A handful of competitors got within striking distance of a perfect score. Among them was Dakota Carroll, a Bloomsburg University professional sales and marketing major, who finished just out of the top 1% of the competition.
“It’s was a unique experience since I had to sell to artificial intelligence,” says Carroll, who ended up placing in the top 1.4% with 119 role-plays in his first-ever sales competition. “The experience prepping for the sale — eliminating what I can say and whatever the ultimate goal of the sales call is — I believe will help me most in the future.”
RNMKRS is a free online tool student can use to learn, practice, and demonstrate selling skills in a global virtual sales competitive environment.

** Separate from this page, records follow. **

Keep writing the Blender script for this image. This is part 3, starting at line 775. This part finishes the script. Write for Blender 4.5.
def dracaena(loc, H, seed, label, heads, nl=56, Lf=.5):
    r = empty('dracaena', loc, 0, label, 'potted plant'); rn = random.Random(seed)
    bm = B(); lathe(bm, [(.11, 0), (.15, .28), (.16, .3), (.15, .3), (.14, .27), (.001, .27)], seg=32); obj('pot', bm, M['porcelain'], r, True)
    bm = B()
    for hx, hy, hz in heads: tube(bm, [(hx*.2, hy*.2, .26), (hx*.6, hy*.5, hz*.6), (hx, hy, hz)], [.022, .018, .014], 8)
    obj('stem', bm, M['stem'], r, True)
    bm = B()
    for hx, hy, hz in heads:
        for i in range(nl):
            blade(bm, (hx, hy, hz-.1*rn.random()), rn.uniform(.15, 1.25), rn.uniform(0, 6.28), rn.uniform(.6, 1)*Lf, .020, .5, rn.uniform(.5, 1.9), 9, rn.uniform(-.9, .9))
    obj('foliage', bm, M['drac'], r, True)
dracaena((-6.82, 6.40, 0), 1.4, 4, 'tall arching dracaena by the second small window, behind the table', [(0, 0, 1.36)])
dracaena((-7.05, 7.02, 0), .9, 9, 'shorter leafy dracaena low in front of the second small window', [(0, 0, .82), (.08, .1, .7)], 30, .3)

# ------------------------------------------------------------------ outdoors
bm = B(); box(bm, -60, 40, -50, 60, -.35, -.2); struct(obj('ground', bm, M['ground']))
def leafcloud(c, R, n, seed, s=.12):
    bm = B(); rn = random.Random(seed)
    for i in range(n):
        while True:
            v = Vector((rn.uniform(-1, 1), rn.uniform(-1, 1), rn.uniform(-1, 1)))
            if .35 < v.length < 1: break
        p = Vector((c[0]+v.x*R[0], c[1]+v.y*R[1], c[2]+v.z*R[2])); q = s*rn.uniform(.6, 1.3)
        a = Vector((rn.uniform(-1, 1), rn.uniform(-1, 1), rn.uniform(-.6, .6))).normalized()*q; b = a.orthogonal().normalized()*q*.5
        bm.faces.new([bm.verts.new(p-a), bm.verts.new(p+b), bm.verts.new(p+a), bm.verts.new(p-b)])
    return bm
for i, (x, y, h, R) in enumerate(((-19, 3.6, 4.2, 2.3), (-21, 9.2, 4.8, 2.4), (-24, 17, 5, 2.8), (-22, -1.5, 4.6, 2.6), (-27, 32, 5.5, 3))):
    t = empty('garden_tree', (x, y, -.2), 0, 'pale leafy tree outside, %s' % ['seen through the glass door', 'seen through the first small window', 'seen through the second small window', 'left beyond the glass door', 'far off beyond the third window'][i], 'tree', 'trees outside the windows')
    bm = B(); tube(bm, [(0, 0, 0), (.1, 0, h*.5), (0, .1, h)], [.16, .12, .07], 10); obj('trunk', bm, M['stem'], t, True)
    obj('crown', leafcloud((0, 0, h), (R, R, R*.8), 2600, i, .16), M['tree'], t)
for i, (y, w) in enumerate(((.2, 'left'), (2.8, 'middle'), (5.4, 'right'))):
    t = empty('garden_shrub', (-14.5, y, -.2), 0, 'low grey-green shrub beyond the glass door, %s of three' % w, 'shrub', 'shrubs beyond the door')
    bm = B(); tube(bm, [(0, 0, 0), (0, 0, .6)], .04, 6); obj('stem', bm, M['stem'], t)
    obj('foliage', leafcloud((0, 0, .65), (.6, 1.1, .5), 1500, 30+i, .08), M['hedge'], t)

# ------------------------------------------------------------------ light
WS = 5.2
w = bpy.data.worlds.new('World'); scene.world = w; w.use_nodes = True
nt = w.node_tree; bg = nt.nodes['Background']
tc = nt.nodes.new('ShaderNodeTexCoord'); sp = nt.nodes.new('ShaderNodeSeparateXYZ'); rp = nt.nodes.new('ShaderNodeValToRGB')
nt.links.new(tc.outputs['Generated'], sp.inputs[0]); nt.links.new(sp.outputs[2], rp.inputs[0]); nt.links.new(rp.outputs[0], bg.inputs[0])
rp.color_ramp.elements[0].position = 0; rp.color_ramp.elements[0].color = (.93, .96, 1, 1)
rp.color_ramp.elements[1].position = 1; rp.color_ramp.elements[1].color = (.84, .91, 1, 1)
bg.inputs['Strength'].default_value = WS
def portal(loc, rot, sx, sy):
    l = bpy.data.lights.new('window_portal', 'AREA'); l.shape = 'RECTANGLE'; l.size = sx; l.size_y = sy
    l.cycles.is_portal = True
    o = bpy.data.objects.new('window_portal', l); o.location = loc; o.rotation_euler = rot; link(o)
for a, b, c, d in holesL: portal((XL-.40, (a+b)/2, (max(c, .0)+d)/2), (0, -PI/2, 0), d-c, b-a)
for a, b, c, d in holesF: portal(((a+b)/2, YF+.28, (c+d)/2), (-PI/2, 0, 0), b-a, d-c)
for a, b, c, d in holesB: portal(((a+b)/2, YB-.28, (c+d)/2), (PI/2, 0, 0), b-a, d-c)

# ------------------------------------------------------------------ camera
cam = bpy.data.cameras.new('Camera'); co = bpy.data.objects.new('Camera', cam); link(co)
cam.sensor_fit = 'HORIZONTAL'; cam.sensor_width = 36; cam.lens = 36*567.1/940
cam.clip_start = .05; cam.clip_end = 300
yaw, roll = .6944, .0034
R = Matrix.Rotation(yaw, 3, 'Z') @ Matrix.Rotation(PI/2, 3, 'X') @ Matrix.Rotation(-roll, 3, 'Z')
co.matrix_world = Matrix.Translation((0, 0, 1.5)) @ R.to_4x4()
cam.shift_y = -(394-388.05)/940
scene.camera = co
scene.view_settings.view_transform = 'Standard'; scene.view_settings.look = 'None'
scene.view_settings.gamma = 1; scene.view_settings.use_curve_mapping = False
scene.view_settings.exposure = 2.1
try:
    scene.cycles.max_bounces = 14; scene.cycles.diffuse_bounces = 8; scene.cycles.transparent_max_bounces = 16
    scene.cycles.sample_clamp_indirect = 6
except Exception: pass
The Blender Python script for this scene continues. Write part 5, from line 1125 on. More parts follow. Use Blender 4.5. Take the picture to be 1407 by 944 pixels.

“RNMKRS is unique, because you can do the sales call get your score and then get a generalized understanding of what you need to fix,” Carroll says. “You can constantly go back into the practices and refine what questions to use, eliminate what’s not working, and try new questions to see if they help or hurt your score.
Carroll credits his performance on Bloomsburg’s professional sales and marketing program and the coaching of Monica Favia, sales program director and associate professor.
“In my (one) class, we were learning about a sales technique call “SPIN,” Carroll says. “That (Situation, Problem, Implication, and Need-Payoff) process helped me ask and formulate questions during the competition and practicing for it.”
He adds, “The IN questions of SPIN are the hardest to formulate but are the most effective to use. The SP questions are easier to make — are very direct — and can have negative effects on that one sales process. They are essential to understanding the customer and where the salesperson’s product or services fit-in.”
According to Carroll, the sales call (meetings) should feel like a normal conversation you have with a friend when they’re making or thinking of making a purchase decision (like buying a car).
“The salesperson wants to be viewed as a trusted source of information,” Carroll says. An added benefit to participating in sales competitions, according to Carroll, is how each competitor can come away with a unique experience. “This was my first competition, so I can only compare it to my experiences from role-plays and one real-world sale,” Carroll says. “I would suggest other students in sales to do competitions early in their academic career, because they get experience with selling and get their name exposed to recruiters at the competitions.”